Homère fortifie l’opinion que nous venons d’émettre relativement à la trop faible ancienneté que les auteurs attribuent à quelques-unes des constellations principales. Dans la description du bouclier d’Achille l’immortel poëte parle des Pléiades, des Hyades, d’Orion, de l’Ourse ou Chariot, « qui seule n’a point sa part des bains de l’Océan. » Si la Petite Ourse, si le Dragon n’eussent pas existé comme constellations dans ces temps reculés, comment Homère aurait-il pu dire que la Grande Ourse seule ne se baignait pas dans l’Océan (ne se couchait pas) ?

L’Odyssée est encore plus pauvre que l’Iliade en allusions astronomiques.

Dans le livre v de ce poëme, on trouve cependant Ulysse dirigeant la course de son navire d’après l’observation des Pléiades et du Bouvier.

Eudoxe de Cnide, né l’an 421 avant Jésus-Christ, et mort à l’âge de cinquante-trois ans seulement, avait composé sous le titre d’Enoptron, c’est-à-dire de Miroir, une espèce de tableau du ciel où les constellations étaient décrites simplement, d’une façon familière, pour l’usage du peuple.

Le Miroir d’Eudoxe et un autre livre du même auteur, également perdu, intitulé Apparences célestes, fournirent à Aratus, vers 270 ans avant notre ère, les éléments du poëme qui nous est parvenu sous le nom de Phénomènes[1].

Le poëte Aratus, très-peu observateur, ne saisit pas toujours exactement le sens des passages qui lui servaient de guide.

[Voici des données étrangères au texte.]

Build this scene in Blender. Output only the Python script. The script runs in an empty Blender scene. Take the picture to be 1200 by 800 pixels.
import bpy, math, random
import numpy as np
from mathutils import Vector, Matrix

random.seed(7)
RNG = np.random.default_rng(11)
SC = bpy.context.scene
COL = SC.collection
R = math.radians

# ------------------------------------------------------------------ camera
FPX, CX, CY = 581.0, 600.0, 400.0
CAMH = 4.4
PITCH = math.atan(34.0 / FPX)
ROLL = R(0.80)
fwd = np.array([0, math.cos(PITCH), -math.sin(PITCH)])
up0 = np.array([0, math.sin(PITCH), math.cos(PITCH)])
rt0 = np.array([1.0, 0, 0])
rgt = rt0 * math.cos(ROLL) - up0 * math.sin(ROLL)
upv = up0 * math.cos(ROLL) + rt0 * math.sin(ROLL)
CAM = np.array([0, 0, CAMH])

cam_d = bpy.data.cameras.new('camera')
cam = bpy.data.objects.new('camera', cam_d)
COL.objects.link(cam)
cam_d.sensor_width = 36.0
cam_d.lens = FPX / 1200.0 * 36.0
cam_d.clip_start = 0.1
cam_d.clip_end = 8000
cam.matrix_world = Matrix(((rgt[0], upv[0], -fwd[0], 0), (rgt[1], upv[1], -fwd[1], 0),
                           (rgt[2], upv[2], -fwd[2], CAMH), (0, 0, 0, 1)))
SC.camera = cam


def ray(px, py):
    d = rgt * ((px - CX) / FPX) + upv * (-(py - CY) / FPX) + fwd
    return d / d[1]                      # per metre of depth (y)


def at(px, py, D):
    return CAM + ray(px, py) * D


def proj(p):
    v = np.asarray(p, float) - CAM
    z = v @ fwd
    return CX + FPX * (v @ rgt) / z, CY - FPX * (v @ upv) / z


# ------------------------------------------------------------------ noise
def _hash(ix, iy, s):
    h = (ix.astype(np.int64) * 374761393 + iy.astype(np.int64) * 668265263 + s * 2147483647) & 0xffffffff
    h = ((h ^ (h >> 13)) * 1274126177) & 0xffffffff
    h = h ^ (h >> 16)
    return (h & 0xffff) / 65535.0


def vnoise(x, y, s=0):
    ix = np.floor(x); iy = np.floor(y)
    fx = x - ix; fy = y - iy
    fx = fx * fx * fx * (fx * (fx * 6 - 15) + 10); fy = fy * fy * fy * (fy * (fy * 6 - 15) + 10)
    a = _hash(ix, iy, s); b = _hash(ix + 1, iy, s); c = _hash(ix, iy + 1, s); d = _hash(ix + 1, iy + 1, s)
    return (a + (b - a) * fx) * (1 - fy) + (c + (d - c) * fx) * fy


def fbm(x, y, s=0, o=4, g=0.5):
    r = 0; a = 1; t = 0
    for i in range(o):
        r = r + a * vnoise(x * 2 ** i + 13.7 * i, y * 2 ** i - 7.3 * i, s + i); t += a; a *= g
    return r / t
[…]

Ses erreurs furent signalées dans un commentaire du poëme composé par Hipparque, le plus grand astronome de l’antiquité. Le commentaire d’Hipparque renferme plusieurs extraits textuels des deux ouvrages d’Eudoxe, et donne ainsi aux travaux de l’observateur de Cnide une complète authenticité.

Nous devons faire remarquer qu’en attribuant aux Grecs l’invention de la totalité des constellations qui nous sont parvenues, on est obligé d’en chercher l’origine dans les événements les moins connus et les moins célèbres de leur mythologie. Tel est le cas, par exemple, pour l’Oiseau ou le Cygne, et pour l’Homme à genoux ou Hercule.

Quant aux constellations situées dans le voisinage de l’équateur et qu’on appelle constellations zodiacales, on s’est plus généralement accordé à y voir les emblèmes des douze divinités égyptiennes qui présidaient aux douze mois de l’année. Ainsi, le Bélier était consacré à Jupiter Hammon ; le Taureau servait à représenter le dieu ou le taureau Apis ; les Gémeaux correspondaient à deux divinités qu’on ne séparait pas, Horus et Harpocrate ; l’Écrevisse était consacrée à Anubis ; le Lion appartenait au Soleil ou à Osiris ; la Vierge, à Isis ; la Balance et le Scorpion, à Typhon ; le Sagittaire, à Hercule ; le Capricorne, à Mendès ; les Poissons, à Nephtis ; le Verseau consacrait la coutume où l’on était d’aller remplir une cruche d’eau à la mer dans le mois Tybi ou janvier.

Voyons les conséquences qui découlent de quelques passages de l’Écriture sainte au sujet de l’ancienneté des constellations.

Le Livre de Job, qu’il ait été composé par Job lui-même, du temps des patriarches, ou que Moïse en soit l’auteur, remonte au moins à l’année de la mort de Moïse, à l’année 1451[2] avant notre ère. Le Livre de Job renferme les noms d’Orion, des Pléiades, des Hyades. Les noms de ces groupes d’étoiles auraient donc près de trois mille trois cents ans d’ancienneté ; mais il faut remarquer que les Septante substituèrent des termes comparativement modernes à ce qu’ils crurent être leurs équivalents dans l’hébreu. Le Livre de Job prouve irrévocablement que des constellations avaient été tracées et nommées en Arabie dès l’année 1451 ; mais on ne pourrait pas légitimement en déduire que les noms alors adoptés étaient déjà ceux des constellations grecques, les noms actuellement en usage.

Un certain ensemble de constellations chinoises nous a été révélé par de très-anciens ouvrages de la littérature du Céleste Empire. Des divisions de même genre, mais différentes de forme, existaient chez les Indiens, les Chaldéens et les Égyptiens. Il paraît que les Chinois ne donnent pas à leurs constellations les figures des objets dont elles portent les noms ; ils se contentent de joindre par des lignes droites les étoiles situées sur le contour extérieur.

  1. Le poëme grec d’Aratus était dans une telle estime chez les anciens, qu’il fut traduit par Cicéron, par César Germanicus et par Ovide.
  2. Moïse, né dans l’année 1571 avant notre ère, mourut cent vingt ans après, c’est-à-dire en 1451.